Joshua Haiar, South Dakota Searchlight
South Dakota lawmakers are set to receive a raise of nearly $3,000 following the state Board of Finance’s approval Wednesday of an obligatory pay adjustment for the next legislative session.
The change will bring 2025 lawmaker salaries to $16,348. The figure is based on the median South Dakota salary, as required by a 2018 law.
The law sets lawmakers’ compensation at one-fifth of the state’s median salary, which the state says is currently $81,740.
Legislators saw their pay decline recently, earning nearly $14,800 for the 2023 legislative session but only about $13,400 in 2024.
Tuesday’s adjustment follows a long history of salary increases for South Dakota lawmakers. When the state’s constitution was adopted in 1889, legislators were paid just $5 per day, plus 10 cents per mile for one round trip to the capital. This compensation remained unchanged for over 30 years, aside from a brief cut in mileage reimbursement to 5 cents in 1891.
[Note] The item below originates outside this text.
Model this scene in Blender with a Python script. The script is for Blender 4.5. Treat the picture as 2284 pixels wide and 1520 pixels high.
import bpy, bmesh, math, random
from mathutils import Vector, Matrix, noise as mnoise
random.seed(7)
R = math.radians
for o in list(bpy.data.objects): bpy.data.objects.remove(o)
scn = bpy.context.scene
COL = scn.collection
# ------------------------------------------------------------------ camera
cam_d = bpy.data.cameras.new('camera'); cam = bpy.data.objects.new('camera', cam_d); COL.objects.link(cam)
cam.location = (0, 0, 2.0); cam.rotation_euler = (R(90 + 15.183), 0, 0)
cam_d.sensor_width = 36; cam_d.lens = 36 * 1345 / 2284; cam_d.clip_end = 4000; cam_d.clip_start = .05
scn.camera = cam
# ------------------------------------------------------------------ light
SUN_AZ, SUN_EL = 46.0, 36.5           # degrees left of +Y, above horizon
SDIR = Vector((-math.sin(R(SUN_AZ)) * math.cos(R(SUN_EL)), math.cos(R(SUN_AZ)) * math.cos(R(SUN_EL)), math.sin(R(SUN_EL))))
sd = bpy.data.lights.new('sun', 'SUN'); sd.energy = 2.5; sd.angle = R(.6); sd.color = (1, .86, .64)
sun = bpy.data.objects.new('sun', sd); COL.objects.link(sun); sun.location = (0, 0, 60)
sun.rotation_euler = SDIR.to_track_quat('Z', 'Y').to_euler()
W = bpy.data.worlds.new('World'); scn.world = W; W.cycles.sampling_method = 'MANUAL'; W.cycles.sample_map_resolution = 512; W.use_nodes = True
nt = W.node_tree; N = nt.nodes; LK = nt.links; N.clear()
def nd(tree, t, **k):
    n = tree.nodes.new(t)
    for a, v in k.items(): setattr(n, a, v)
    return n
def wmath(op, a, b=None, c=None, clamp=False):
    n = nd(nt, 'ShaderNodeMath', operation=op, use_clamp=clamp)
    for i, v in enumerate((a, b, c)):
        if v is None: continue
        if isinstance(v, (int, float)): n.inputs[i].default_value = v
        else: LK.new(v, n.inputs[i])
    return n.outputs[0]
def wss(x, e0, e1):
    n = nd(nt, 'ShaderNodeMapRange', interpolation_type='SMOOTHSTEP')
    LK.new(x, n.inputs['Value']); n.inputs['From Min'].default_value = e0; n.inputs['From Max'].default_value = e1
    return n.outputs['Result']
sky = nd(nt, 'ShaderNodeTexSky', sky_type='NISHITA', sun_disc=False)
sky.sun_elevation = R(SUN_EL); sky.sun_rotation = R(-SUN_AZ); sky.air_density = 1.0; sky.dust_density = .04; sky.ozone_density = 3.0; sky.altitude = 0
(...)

In 1921, lawmakers outside the Pierre area were granted a $200 living expense allowance, which survived a court challenge after the South Dakota Supreme Court ruled it to be expense money rather than additional pay.
Lawmakers’ salaries remained modest throughout much of the early 20th century, with multiple failed attempts to raise them. By the 1940s, legislative pay stood at around $500 for a two-year term, until voters approved a constitutional amendment in 1946 allowing the Legislature to change salaries by statute. In 1947, the pay was raised to $525 per session.
Subsequent increases followed, with salaries reaching $1,800 in 1957.
In 1963, the state adopted annual legislative sessions, spurring another significant raise to $5,000 for a two-year term in 1969. Prior to 1963, lawmakers met in Pierre once every two years.
That remained unchanged until 1988, when lawmakers earned $8,000 per term.
In 1999, the Legislature set salaries at $6,000 annually, with added benefits such as a daily expense allowance and mileage reimbursement. That arrangement remained until the 2018 law that now governs legislative compensation.
Lawmakers who live over 50 miles from the Capitol also currently receive up to $166 a day to help cover the cost of travel, a hotel, and food. The state adjusts the amount every year. That allowance was introduced in 1974 for $25 a day.
The 40-day, 2024 Legislative Session at the Capitol in Pierre begins January 14, 2025.